Why I am worried about customer success
I recently changed part of my LinkedIn profile adding the title “CS heretic”. People asked me why I am against CS and the answer is that nothing can be further from the truth. I have for many years believed passionately in the importance of customers as the focus for everything the organisation does. As CEO, it was central to how I built Clicktools, the SaaS company I founded in August 2000. My problem is with how too many B2B SaaS companies (my sole focus) go about delivering measurable results to the key roles in target customers, which is what customer success really is.
I am not alone. I have spoken to many CEOs, investors and quite a few CS leaders who agree that fundamental change is needed. Commenting on the challenges facing the tech industry in the last 18 months, David Kellog, serial entrepreneur and now Entrepreneur in Residence at Balderton Capital said; “While this bodes well for the customer success discipline, it does not automatically bode well for the customer success department.”
This concern is not new for me.
Back in Oct 2017, I was writing about the challenges facing customer success and what I think was needed in B2B SaaS; something I had been thinking about for a few years already. My starting point was to develop a charter for what I then called Customer Success 2.0 (CS2.0), what I now think of as customer-led-growth. I dropped the use of the phrase CS2.0 because I came to the conclusion that customer success, as we currently think about it is actually part of the problem and what is needed is a root and branch reinvention.
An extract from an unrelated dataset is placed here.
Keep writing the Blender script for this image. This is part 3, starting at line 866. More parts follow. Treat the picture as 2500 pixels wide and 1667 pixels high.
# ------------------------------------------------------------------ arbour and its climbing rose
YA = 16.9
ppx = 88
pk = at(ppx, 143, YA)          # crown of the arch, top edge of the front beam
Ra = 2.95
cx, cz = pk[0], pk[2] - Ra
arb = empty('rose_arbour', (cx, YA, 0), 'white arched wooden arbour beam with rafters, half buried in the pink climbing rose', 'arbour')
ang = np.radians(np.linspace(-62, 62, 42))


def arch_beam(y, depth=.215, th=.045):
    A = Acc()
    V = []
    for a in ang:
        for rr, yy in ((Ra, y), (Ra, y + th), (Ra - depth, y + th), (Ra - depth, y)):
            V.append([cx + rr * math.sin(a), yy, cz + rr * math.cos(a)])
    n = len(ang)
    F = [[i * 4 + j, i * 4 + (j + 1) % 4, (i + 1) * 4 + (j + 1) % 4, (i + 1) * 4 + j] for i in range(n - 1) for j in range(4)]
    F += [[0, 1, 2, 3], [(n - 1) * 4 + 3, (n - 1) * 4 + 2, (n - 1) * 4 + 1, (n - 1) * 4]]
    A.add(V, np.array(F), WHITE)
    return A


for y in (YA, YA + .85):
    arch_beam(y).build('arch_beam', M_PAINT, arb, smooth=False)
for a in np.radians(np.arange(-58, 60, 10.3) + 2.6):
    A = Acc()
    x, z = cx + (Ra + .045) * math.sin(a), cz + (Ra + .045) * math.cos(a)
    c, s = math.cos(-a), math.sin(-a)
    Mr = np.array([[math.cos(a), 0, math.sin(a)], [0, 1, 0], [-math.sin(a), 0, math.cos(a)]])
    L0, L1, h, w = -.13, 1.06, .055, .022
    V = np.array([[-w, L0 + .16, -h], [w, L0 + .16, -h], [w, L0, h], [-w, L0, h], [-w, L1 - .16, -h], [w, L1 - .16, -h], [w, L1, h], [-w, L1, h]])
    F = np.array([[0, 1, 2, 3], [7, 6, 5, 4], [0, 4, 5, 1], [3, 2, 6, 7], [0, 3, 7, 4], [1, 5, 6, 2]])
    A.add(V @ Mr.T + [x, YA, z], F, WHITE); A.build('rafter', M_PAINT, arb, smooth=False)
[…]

Perpetuating the phrase customer success was just making solving the root cause problem more challenging. Trying to fit a different philosophy into the concept of customer success as people understand and practice it is impossible.
In the quest for sustainable, profitable growth, CEOs, CFOs, boards and investors intensified the focus on how different teams contribute; a challenge that will not disappear in the next couple of years. The simple fact is that CS does not influence much that is needed to deliver the measurable results to key customer roles that underpins retention and growth. They never can because as everyone says, CS is a company-wide philosophy.
There is a joke I like that is pertinent to this issue. A walker stops and asks a local for the directions to a pub. The local thinks and answers; “if I were going there, I wouldn’t start from here.” Given what we know know about CS, would we start at a different place. I think it is a much needed discussion. Hanging on to old concepts and approaches is holding companies back but legacy mindsets about CS are deeply ingrained. In the words of the economist John Maynard Keynes: “The difficulty lies, not in the new ideas, but in escaping from the old ones.”
And that is why I am worried and why, as Dave Kellog says I too am sceptical about the future of CS departments.
Below is the text of that original 2017 post.
“In thinking about what was wrong with customer success, I started with a simple premise: software should be easy to use and deliver the outcomes customers buy it for ‘out of the box’, without other interventions. When I started talking about this, some said it was idealistic and it was not possible. Everyone has customer support and increasingly, customer success teams: it’s accepted wisdom; best practice.
I don’t agree. I certainly don’t claim that product based customer success is easy but without lofty ambition, we all too often inflict bad software and unmet objectives on buyers the world over. As George Bernard Shaw once said “The reasonable man adapts himself to the world: the unreasonable one persists in trying to adapt the world to himself. Therefore all progress depends on the unreasonable man.” I’ll stick to being unreasonable.
I sketched out the broad brush of CS2.0 in the following statements:
Product is the primary vehicle for delivering customer success. The need for a large CS team could indicate significant product shortfalls.
Product-led customer success guides and supports the customer in making the organisational changes they need (process and people) to best exploit your product.
Product/market fit is achieved when you have successful customers, not just buyers
A single view of the customer is a must have.
The CS metrics that really matters track the number, scale and speed of customers achieving their goals.
CS is built around a view of ideal customers common across the company.
Customer success is a quota carrying, revenue generating contributor to growth.
Not part of the core charter but, I noted “If the CEO doesn’t get customer success, the customer won’t!” I also added “It doesn’t matter what you call it; what matters is what you do.”
They are principles, perhaps with slightly different wordings that I will continue to agitate for in my role as CS heretic!